Why MySQL Auto‑Increment IDs Aren’t Always Sequential (And How to Fix It)

Test Environment

MySQL version: 8.0

Table t has columns: id (primary key, auto‑increment), unique index c, and ordinary column d.

1. Characteristics of Auto‑Increment Values

1.1 Where the auto‑increment value is stored

MySQL 5.7 and earlier : The next auto‑increment value is kept only in memory. On server restart the engine scans the table for MAX(id) and sets the next value to MAX(id)+1.

MySQL 8.0 and later : Changes to the auto‑increment counter are recorded in the redo log, allowing the value to be recovered after a restart.

You can view the current counter with SHOW TABLE STATUS or by querying the AUTO_INCREMENT column in information_schema.tables.

1.2 How the auto‑increment value is modified

When inserting a row into t:

If the id column is omitted, set to NULL, or set to 0, MySQL uses the current AUTO_INCREMENT value.

If a specific id is supplied, MySQL stores that value directly.

The counter is then adjusted based on the relationship between the inserted value X and the current counter Y:

If X < Y, the counter remains unchanged.

If X ≥ Y, the counter is set to X+1.

2. How INSERT Changes the Auto‑Increment Counter

Example statement: INSERT INTO t VALUES (NULL, 1, 1); Execution flow:

AUTO_INCREMENT = 1 – the next generated id will be 1.

INSERT INTO t VALUES (NULL,1,1) – InnoDB receives the row with a placeholder id.

GET AUTO_INCREMENT = 1 – InnoDB fetches the current counter.

AUTO_INCREMENT = 2, INSERT INTO t VALUES (1,1,1) – The row is stored with id = 1 and the counter is advanced to 2.

Insert completes.

If the INSERT fails, the counter is not rolled back, which creates gaps.
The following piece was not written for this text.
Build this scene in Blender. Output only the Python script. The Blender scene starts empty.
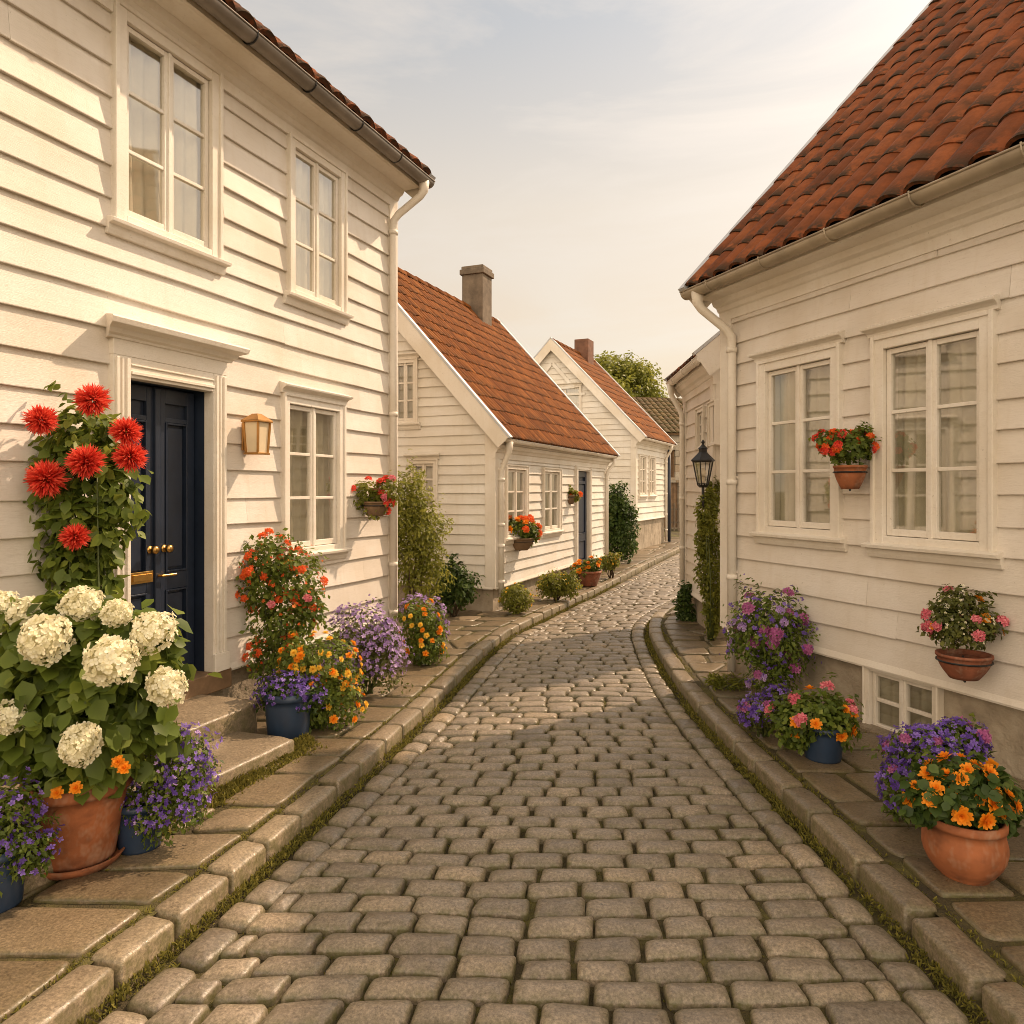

3. Scenarios That Cause Gaps

3.1 Unique‑key conflict

When a second INSERT tries to insert a row with a duplicate value in column c, MySQL raises a Duplicate key error. The auto‑increment counter has already been advanced, so the failed row leaves a gap.

3.2 Transaction rollback

Rolling back a transaction after an INSERT also leaves the counter unchanged, producing the same gap effect.

3.3 Batch INSERT

MySQL allocates a block of IDs for each batch request, doubling the block size each time the same statement requests IDs. Example:

INSERT INTO t VALUES (NULL,1,1);
INSERT INTO t VALUES (NULL,2,2);
INSERT INTO t VALUES (NULL,3,3);
INSERT INTO t VALUES (NULL,4,4);
CREATE TABLE tt LIKE t;
INSERT INTO tt SELECT c,d FROM t;
INSERT INTO tt (c,d) VALUES (5,5);

After the first three INSERTs, the counter jumps from 1 to 7. The subsequent INSERT into tt receives id = 8, demonstrating a non‑continuous sequence.
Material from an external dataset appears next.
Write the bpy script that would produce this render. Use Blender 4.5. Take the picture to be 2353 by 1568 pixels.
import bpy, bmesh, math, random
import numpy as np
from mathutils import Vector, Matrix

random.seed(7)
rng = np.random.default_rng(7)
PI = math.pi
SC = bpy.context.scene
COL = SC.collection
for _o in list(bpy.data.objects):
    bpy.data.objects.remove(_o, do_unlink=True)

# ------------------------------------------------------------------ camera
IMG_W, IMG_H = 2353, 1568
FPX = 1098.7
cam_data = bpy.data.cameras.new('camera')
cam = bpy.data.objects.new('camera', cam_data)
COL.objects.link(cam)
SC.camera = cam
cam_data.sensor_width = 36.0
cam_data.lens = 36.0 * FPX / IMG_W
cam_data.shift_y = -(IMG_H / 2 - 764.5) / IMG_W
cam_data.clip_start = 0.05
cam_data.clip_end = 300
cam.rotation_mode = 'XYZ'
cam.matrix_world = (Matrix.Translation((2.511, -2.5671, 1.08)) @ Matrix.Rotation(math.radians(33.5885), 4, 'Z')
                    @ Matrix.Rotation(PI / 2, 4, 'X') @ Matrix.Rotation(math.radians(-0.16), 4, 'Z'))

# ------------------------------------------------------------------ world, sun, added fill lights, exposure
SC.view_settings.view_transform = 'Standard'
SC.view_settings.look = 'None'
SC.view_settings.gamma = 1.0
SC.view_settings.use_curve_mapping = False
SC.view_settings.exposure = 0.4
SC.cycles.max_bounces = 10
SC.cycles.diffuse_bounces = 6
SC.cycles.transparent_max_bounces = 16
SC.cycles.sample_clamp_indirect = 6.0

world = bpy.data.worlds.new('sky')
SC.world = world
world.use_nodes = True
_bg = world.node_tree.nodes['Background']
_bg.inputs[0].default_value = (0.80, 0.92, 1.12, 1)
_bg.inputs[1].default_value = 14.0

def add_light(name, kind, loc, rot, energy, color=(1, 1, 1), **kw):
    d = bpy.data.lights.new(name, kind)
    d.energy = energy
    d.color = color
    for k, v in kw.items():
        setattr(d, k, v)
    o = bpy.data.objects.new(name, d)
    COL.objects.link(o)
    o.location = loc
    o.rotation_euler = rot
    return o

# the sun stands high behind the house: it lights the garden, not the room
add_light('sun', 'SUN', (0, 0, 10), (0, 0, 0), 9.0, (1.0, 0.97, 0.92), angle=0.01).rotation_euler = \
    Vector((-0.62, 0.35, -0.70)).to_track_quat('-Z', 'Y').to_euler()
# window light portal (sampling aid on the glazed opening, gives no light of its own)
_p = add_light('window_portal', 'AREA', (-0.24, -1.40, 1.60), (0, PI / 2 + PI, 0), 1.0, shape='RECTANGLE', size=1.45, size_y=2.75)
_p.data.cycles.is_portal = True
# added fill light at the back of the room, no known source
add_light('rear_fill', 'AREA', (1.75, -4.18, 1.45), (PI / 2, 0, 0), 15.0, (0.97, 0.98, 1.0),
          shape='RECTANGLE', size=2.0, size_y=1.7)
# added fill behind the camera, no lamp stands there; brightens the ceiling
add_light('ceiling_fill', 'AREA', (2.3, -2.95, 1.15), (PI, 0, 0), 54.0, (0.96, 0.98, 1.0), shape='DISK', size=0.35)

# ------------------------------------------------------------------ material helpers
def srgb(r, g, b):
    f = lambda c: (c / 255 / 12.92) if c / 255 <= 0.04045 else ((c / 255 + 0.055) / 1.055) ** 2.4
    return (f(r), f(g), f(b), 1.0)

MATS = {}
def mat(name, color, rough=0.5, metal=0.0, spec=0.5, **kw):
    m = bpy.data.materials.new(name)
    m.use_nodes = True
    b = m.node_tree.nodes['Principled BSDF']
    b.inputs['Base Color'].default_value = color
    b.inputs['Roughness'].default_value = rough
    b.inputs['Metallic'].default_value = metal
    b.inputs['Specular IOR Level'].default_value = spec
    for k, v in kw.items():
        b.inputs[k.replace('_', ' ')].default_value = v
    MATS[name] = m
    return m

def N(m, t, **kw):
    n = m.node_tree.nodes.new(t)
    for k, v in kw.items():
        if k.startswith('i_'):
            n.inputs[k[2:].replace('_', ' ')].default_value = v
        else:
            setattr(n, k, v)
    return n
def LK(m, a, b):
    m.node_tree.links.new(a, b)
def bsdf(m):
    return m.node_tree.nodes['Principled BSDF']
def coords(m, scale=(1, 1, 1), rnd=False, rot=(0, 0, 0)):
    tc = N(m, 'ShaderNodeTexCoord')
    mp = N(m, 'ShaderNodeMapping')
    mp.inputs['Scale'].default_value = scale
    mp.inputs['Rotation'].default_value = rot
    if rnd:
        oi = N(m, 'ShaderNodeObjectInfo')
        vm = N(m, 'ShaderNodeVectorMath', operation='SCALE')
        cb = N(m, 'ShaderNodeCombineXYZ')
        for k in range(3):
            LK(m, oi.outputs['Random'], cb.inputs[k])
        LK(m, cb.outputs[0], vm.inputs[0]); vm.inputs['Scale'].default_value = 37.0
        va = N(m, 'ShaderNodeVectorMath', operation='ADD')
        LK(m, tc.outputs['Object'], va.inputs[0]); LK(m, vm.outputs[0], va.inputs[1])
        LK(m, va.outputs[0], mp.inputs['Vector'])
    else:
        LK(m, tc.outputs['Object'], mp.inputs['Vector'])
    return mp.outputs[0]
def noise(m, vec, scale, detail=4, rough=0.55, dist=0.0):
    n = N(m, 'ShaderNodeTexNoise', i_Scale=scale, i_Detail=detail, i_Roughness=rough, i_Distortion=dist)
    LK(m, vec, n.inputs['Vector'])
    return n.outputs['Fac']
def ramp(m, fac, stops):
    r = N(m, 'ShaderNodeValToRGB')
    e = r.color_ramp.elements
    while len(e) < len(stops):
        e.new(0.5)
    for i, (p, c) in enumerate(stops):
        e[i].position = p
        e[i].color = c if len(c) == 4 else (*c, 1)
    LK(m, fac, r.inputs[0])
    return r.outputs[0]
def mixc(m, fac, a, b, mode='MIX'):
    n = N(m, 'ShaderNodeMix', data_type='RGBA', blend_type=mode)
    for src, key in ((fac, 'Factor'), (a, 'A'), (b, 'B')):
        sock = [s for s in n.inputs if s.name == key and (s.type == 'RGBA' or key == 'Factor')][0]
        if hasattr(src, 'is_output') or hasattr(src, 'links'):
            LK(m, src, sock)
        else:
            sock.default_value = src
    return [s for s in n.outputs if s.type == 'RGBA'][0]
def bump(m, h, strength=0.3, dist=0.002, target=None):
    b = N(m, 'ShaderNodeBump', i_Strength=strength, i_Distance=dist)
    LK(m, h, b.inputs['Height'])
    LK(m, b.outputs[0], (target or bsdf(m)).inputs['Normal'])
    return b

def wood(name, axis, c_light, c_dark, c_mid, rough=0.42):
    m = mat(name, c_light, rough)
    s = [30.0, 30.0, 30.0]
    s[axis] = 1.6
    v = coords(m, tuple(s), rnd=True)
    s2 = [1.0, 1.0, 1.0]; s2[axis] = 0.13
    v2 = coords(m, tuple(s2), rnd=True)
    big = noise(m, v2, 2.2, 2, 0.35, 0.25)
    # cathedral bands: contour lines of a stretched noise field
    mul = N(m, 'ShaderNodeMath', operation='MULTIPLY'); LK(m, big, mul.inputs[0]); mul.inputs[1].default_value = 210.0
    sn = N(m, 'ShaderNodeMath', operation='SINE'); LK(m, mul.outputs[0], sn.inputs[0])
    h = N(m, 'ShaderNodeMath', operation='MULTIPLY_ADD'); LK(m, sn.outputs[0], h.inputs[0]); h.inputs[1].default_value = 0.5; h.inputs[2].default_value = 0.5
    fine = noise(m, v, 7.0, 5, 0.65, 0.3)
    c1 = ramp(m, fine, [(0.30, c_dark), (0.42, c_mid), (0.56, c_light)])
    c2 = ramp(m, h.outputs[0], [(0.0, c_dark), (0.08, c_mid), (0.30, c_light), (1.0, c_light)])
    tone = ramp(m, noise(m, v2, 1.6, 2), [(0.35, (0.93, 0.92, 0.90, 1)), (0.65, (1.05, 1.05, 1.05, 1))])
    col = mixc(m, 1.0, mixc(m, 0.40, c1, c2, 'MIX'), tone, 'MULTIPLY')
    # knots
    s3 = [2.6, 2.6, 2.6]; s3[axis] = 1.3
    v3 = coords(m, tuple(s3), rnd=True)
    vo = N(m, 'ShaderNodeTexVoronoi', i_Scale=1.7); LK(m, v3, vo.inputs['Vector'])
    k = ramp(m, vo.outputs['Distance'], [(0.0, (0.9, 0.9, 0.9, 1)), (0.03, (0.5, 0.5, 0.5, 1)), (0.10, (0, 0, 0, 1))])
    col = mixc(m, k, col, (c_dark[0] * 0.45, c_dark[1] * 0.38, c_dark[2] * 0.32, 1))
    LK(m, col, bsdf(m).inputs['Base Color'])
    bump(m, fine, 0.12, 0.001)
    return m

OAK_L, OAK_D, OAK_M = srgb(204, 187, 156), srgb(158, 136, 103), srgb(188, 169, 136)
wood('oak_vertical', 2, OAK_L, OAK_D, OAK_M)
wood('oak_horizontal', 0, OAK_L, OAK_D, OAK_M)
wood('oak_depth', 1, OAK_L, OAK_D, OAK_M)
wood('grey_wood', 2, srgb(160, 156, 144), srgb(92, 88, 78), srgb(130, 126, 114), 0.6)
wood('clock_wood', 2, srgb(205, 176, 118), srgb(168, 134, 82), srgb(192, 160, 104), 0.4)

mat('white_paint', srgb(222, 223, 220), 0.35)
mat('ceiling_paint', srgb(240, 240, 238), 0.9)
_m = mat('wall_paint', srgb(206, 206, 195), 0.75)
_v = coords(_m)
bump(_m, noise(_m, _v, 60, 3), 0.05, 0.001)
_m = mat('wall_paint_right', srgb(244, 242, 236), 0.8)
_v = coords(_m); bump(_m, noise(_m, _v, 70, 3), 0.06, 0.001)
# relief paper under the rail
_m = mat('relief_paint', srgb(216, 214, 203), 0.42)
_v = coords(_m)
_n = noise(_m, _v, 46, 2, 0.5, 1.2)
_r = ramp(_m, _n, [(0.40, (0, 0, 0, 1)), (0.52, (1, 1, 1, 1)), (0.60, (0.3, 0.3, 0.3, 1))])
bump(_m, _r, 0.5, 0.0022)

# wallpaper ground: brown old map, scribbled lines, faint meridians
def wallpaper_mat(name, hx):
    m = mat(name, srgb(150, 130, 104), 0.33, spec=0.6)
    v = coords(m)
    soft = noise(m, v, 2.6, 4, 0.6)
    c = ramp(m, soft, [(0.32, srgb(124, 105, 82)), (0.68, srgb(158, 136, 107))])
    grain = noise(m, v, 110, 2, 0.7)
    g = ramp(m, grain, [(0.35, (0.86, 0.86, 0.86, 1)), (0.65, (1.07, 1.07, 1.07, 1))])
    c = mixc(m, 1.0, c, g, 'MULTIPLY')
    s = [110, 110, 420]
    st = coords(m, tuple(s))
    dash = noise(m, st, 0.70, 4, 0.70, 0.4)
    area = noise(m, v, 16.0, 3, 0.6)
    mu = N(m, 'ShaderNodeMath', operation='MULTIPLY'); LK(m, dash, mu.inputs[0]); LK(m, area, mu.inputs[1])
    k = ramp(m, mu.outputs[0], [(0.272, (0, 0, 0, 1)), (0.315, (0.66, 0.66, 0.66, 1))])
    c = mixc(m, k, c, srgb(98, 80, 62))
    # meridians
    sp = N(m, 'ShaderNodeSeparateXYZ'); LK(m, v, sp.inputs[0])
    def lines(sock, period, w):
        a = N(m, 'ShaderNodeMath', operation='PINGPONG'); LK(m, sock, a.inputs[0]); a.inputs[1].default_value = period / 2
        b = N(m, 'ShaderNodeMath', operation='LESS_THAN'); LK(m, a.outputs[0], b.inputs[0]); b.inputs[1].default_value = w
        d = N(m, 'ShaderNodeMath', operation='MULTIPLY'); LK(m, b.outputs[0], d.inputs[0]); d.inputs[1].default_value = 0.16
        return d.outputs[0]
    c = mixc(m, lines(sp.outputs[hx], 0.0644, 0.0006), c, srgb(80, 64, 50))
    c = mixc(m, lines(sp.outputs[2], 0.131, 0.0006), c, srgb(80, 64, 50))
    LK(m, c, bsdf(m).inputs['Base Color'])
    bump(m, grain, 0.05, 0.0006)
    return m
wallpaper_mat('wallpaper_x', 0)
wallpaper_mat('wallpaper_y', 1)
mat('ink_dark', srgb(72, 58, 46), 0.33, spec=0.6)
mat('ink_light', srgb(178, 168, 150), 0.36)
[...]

4. Auto‑Increment Locking and Optimizations

4.1 What is an auto‑increment lock?

When a transaction inserts into a table with an AUTO_INCREMENT column, it acquires a table‑level lock that prevents other transactions from obtaining new IDs until the lock is released.

4.2 Lock‑mode options (innodb_autoinc_lock_mode)

Traditional (0) : Lock is held until the statement finishes. Guarantees consistency but limits concurrency.

Consecutive (1) : For simple INSERTs the lock is released immediately; for INSERT … SELECT it is held until the statement ends.

Interleaved (2) : The lock is released right after the ID is allocated, maximizing concurrency but risking replication inconsistency if binlog format is not ROW.

4.3 MySQL 8.0 defaults

MySQL 8.0 sets innodb_autoinc_lock_mode=2 and binlog_format=ROW by default, which improves performance for bulk inserts while preserving data consistency.

5. Practical Takeaways

• Do not rely on auto‑increment values being gap‑free; they are designed for uniqueness, not continuity.

• Choose the appropriate innodb_autoinc_lock_mode based on your workload: use mode 1 for most OLTP workloads, mode 2 for high‑throughput bulk loads with row‑based binlog.

• Be aware that failed INSERTs, duplicate‑key errors, and transaction rollbacks will permanently advance the counter.

• In MySQL 8.0 the redo‑log persistence of the counter eliminates the need for a full table scan on restart.